What’s holding companies back? Data privacy resistance (20 per cent), lack of visibility (16 per cent) and contextual blind spots (13 per cent) are the biggest hurdles. Add in alert fatigue and siloed security tools, and it’s no wonder organisations are struggling to catch insider threats before it’s too late.

Visibility and alignment are key

Exabeam’s advice? Double down on behavioural analytics and contextual insights to spot the subtle, sophisticated risks that legacy tools miss. But technology alone isn’t enough. Leadership needs to get in sync with security teams to build mature, effective insider threat programmes.

Even with programmes in place, many organisations lack the tools and focus for truly effective detection. 

JFrog’s research found that nearly half (49 per cent) don’t have a handle on machine learning models used within their apps, leaving them exposed to security risks and compliance nightmares. Without proper oversight, ML models can slip through the cracks, opening the door to hidden threats.

More than two-thirds of businesses can’t reliably track open-source packages with ML dependencies, creating major blind spots. When third-party code brings in indirect ML components, vulnerabilities can sneak in undetected.

Scanning helps, but it’s not a silver bullet—79 per cent have some kind of AI or ML scanning in place, but these tools aren’t mature. False positives can hit 96 per cent, especially for models on public repositories like Hugging Face, overwhelming teams and masking real threats.

The stakes are high. Industry research shows that organisations with rampant shadow AI see more sensitive data, PII (65 per cent) and intellectual property (40 per cent), compromised in breaches. 

APAC including Japan is especially alert, with 69 per cent expecting insider threats to climb in the next year, per Exabeam. Over half (53 per cent) see insiders, malicious or compromised, as a bigger risk than outsiders.

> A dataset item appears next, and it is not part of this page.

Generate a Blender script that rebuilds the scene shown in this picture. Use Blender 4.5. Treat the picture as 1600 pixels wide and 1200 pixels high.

GenAI is a top culprit, making attacks faster, stealthier and harder to catch.

“AI has added a layer of speed and subtlety to insider activity that traditional defences weren’t built to detect,” says Kevin Kirkwood, CISO at Exabeam. “Security teams are deploying AI to detect these evolving threats, but without strong governance or clear oversight, it’s a race they’re struggling to win. This paradigm shift requires a fundamentally new approach to insider threat defence.”

The bottom line: as AI, identity misuse and poor behavioural visibility fuel a new breed of insider threats, the winners will be those who bridge the gap between boardroom priorities and operational reality. True progress means moving past box-ticking compliance and adopting contextual, AI-savvy strategies that distinguish between human and machine-driven risk and promote collaboration across the business.

Closing the shadow AI threat gap

Solving the shadow AI problem isn’t just about tightening policies. It takes engaged leadership, cross-team collaboration and governance that can keep up with the breakneck pace of AI innovation. The goal: faster threat detection, quicker response and adaptive strategies to face whatever tomorrow’s insiders throw your way.

JFrog’s Shadow AI Detection tool is a step in this direction, automatically cataloguing internal AI models and external API gateways, giving security teams the oversight needed to keep both compliance and innovation on track.

The message for 2026: security isn’t mature unless leadership and operations are on the same page. In the age of shadow AI, that alignment could make all the difference.